Friday, June 28, 2019

Immigration Article of the Day: Private Prisons, Private Governance: Essay on Developments in Private-Sector Resistance to Privatized Immigration Detention by Danielle C. Jefferis


Private Prisons, Private Governance: Essay on Developments in Private-Sector Resistance to Privatized Immigration Detention by Danielle C. Jefferis, Northwestern Journal of Law and Social Policy, Forthcoming


Two diametrically opposed events impacting America’s for-profit prison industry occurred within two weeks of each other early this year: On March 19, 2019, the U.S. Supreme Court announced its opinion in Nielsen v. Preap. In the case, a majority of the justices upheld a broad interpretation of the federal government’s immigration detention authority with respect to certain noncitizens in removal proceedings. In effect, the Court’s decision expanded the category of people subject to mandatory immigration-related confinement, a system of incarceration that currently confines more than 50,000 people per day in mostly private prisons and continues to expand, in part due to the increasingly broad authority under which federal immigration-enforcement authorities confine people. The decision marked a victory for the private-prison industry.

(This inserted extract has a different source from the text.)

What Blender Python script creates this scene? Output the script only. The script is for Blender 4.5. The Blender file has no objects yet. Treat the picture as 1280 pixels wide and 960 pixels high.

Less than two weeks before the Preap decision was announced, the industry experienced a significant loss, however. In an unprecedented move, JPMorgan Chase, one of the nation’s largest banks, announced it would no longer finance or invest in private prison corporations. Wells Fargo soon followed. Chase and Wells Fargo’s divestment from the private-prison industry represented a loss of millions of dollars of capital for the corporations managing and profiting from privatized immigration detention, and sends a compelling — and unusual — signal from Wall Street that a company’s conduct, not just its bottom line, matters. Stocks of the two largest private-prison companies took a drastic hit in the aftermath of the banks’ announcements.

For advocates of decarceration and more humane immigration-enforcement protocols, Chase’s divestment from the private-industry is one development in a series of examples of people and organizations disavowing an expectation of public governance and, instead, relying on private governance institutions to impose accountability and push for change. When the government fails to govern, people and groups may turn to private governance institutions to try to change the status quo. Private governance institutions, which may take limitless forms, are the means by which individuals, organizations, and communities aim to address the needs public governance failed to address. In other words, “private governance institutions provide governance without government.” Of the recent examples of private governance action in the field of private prisons, this Essay examines two: shareholder actions and divestment activities.